Long Fiction:
The Autobiography of My Mother, 1976
Tender Mercies, 1978
Civil Wars: A Novel, 1984
Before and After, 1992
Half a Heart, 2000
Short Fiction:
Street Games, 1974
Poetry:
Some Deaths in the Delta, and Other Poems, 1970
Cora Fry, 1977
Cora Fry’s Pillow Book, 1994
Miscellaneous:
A Rosellen Brown Reader: Selected Poetry and Prose, 1992
Edited Text:
The Whole Word Catalogue, 1972 (with Marvin Hoffman, Martin Kushner, Philip Lopate, and Sheila Murphy)
Rosellen Brown is noted for her perceptive treatment of alienation, displacement, exile, and disaster in seemingly ordinary American families. Born in Philadelphia to Jewish parents, who moved frequently and much of the time lived in non-Jewish neighborhoods, Brown came to feel that she had no roots. She found, however, that she could escape her loneliness by writing, and by the time she was nine she had decided to become a writer.
After earning a B.A. from Barnard College in 1960 and an M.A. from Brandeis University in 1962, Brown began working at her craft. In 1963, she married Marvin Hoffman, an English teacher, and in 1965 the couple went to Mississippi to teach at Tougaloo College and to participate with their black students in the Civil Rights movement. After the birth of her first child, Adina, Brown wrote most of the poems in her first published volume, Some Deaths in the Delta, and Other Poems, which were inspired by her often frightening experiences in Mississippi.
After three years at Tougaloo, Brown and her husband moved to Brooklyn, New York, where their daughter Elena was born. In 1972, she collaborated on a lucrative nonfiction volume entitled The Whole Word Catalogue. Her real interest, however, was short fiction, and her stories were appearing in magazines and in anthologies, including in the annual publication O. Henry Prize Stories, 1972, 1973, and 1976. In 1974, her collection Street Games appeared, which contains stories drawn from her multiethnic Brooklyn neighborhood.
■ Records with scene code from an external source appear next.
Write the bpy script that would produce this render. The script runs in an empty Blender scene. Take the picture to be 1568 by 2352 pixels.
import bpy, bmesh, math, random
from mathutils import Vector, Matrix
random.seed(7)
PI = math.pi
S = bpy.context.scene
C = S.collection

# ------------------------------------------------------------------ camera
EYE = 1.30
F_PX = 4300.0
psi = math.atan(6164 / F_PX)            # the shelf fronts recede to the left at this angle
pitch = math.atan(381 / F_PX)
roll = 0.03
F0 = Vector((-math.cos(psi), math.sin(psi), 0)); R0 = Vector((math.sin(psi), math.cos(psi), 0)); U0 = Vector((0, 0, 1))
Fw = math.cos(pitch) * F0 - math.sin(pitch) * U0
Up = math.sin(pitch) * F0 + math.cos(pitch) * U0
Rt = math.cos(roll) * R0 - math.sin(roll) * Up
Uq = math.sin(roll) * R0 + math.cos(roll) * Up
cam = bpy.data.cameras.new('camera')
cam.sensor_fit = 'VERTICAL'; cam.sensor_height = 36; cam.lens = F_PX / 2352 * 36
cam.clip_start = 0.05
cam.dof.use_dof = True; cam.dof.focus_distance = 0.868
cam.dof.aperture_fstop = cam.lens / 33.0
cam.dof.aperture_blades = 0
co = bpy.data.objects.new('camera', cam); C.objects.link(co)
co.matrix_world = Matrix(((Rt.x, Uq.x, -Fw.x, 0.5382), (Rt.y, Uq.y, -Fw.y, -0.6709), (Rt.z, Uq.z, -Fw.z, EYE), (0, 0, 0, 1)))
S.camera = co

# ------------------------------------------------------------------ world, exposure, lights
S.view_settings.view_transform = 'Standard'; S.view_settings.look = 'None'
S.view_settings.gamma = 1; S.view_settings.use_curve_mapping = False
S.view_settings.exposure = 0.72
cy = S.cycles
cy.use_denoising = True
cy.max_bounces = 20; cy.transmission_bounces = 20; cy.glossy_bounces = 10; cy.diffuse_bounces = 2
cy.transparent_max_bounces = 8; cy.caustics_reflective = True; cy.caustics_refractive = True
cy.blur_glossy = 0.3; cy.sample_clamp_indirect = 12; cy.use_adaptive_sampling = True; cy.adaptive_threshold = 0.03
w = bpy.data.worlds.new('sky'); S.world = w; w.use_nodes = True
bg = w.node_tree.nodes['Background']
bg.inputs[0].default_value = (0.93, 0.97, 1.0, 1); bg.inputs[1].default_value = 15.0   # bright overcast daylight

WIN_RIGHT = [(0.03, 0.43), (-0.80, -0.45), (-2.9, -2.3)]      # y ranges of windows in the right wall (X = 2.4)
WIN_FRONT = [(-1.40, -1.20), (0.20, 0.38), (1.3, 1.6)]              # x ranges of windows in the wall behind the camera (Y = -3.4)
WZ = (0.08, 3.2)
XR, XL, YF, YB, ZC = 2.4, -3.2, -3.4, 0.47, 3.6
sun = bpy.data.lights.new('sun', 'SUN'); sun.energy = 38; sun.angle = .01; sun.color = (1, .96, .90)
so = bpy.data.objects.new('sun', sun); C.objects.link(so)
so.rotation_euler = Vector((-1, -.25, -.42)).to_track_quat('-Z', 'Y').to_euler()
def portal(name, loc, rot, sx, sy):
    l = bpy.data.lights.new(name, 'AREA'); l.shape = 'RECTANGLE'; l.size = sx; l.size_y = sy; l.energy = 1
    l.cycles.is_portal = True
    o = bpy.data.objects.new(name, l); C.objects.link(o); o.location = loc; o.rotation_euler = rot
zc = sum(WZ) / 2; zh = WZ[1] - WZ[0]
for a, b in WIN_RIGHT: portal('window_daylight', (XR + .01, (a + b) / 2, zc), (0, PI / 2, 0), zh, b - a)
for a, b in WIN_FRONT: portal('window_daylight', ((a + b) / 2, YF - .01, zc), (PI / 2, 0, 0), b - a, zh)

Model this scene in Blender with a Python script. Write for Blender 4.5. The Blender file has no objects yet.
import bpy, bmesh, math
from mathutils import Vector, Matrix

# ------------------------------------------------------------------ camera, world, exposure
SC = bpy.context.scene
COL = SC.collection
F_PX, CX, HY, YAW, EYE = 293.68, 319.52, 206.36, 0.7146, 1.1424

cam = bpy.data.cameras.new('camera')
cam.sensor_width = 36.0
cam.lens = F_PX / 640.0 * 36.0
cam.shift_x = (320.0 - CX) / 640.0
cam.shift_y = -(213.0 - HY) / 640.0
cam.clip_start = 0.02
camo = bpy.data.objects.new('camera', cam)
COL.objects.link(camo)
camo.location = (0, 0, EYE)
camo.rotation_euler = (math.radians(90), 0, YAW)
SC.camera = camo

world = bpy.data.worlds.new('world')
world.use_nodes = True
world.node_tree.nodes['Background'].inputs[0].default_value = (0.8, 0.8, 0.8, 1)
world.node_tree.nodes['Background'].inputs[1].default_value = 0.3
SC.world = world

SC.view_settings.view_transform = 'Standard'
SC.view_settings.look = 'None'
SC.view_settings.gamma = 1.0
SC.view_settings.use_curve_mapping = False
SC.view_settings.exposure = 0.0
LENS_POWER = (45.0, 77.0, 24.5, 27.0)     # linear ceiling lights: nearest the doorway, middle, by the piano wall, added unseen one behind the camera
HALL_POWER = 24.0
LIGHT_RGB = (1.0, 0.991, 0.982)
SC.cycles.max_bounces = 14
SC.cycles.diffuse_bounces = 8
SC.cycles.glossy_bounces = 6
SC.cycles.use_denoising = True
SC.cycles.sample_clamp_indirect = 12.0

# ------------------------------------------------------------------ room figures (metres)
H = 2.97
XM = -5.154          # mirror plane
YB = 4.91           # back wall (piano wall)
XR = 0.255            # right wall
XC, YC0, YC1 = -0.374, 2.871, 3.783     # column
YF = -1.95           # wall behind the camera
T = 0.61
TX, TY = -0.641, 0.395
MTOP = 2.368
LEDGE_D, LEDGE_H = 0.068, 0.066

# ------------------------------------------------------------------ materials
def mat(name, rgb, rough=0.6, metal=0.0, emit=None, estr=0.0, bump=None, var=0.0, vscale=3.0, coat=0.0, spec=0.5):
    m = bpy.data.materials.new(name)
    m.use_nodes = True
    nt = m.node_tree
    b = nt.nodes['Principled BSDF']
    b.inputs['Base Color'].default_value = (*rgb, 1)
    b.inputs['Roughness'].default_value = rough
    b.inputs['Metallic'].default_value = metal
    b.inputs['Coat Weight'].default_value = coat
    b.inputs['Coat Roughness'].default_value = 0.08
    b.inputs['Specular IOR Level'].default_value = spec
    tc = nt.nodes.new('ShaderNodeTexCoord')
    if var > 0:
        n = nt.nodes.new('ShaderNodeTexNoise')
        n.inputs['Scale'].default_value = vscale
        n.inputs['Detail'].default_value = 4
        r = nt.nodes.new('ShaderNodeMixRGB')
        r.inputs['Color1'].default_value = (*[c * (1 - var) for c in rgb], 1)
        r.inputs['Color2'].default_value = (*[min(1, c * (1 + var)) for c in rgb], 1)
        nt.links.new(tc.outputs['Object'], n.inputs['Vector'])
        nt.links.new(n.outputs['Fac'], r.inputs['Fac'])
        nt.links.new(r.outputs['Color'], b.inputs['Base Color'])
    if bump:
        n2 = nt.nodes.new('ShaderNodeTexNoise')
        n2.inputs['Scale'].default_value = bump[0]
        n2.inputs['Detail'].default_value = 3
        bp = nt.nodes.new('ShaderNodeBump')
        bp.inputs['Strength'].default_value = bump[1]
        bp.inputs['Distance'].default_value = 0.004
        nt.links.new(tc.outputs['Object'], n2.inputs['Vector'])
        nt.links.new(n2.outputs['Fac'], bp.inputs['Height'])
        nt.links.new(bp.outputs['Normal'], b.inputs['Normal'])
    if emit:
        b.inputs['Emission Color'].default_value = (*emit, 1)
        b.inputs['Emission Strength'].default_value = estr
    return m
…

Most of the stories involve problems with relationships, often within the family.
Grants and honors signaled Brown’s increasing status as a writer. In 1973-1974, Brown won a National Endowment for the Humanities creative writing grant. From 1973 to 1975, she was a Radcliffe Institute fellow. During the summer of 1974, she served as a member of the fiction staff at the prestigious Bread Loaf Writers’ Conference.
By that time, the family had moved to New Hampshire, where they lived for more than eleven years and where they continued to spend their summers, even after moving to Houston. One day, while weaving, Brown had the experience of seeming to hear a woman’s voice that she later identified as resembling that of a Jewish refugee she had met in Mississippi. The experience inspired Brown to write her novel The Autobiography of My Mother.
Brown’s husband had been supportive of her writing from the start, but it was not until the children were in school that she began to have extended periods of time at her disposal. Even before then, she had been gaining insights and developing the themes that later dominated her novels. By having children, she said, she came to learn a great deal, not only about family ties but about the precariousness of life. She first develops this theme fully in The Autobiography of My Mother. Haunted by a real-life story about a child who had fallen off a precipice when someone let go of its hand, Brown based her plot on that tragedy. Later works, too, reflect her belief that catastrophe is never far away. In Tender Mercies, a husband’s momentary foolishness results in his wife’s becoming a quadriplegic; in Civil Wars, the parents of two children die in an automobile accident, leaving the children to live with relatives they do not know; and in Before and After, whose plot was suggested by a murder trial in Houston, the teenaged son of a respectable family commits a murder.
In her essay “Displaced Persons” Brown describes her fascination with the two most traditional regions of the United States, the South and New England. She was delighted with the southern atmosphere of Houston after moving there in the 1980’s. Like her early poems, the novel Civil Wars is set in Mississippi. The collections Cora Fry and Cora Fry’s Pillow Book describe the life of a New England woman, and both Tender Mercies and Before and After use similar small-town settings. In fact, in the latter novel the fictional family lives in Brown’s own house in Peterborough, New Hampshire. Half a Heart, a complex novel dealing with race, mothers and daughters, and the lack of social commitment in the late 1990’s, is set in the South.
In 1982, Brown began teaching in the University of Houston’s creative writing program. She continued to win honors for her achievements, including being named “Woman of the Year” by Ms. magazine in 1984 and winning the Janet Kafka Award for best novel by an American woman for Civil Wars. With Before and After, she also attained popular success. Even before publication, the novel was scheduled for production as a motion picture, and soon after it appeared, Brown’s earlier novels were reissued as paperbacks. In 2000, she became writer-in-residence at Northwestern University. Although Brown has published poetry and short fiction and even experimented with drama, it is her novels for which she is best known. Many consider her to be one of the most compelling contemporary writers.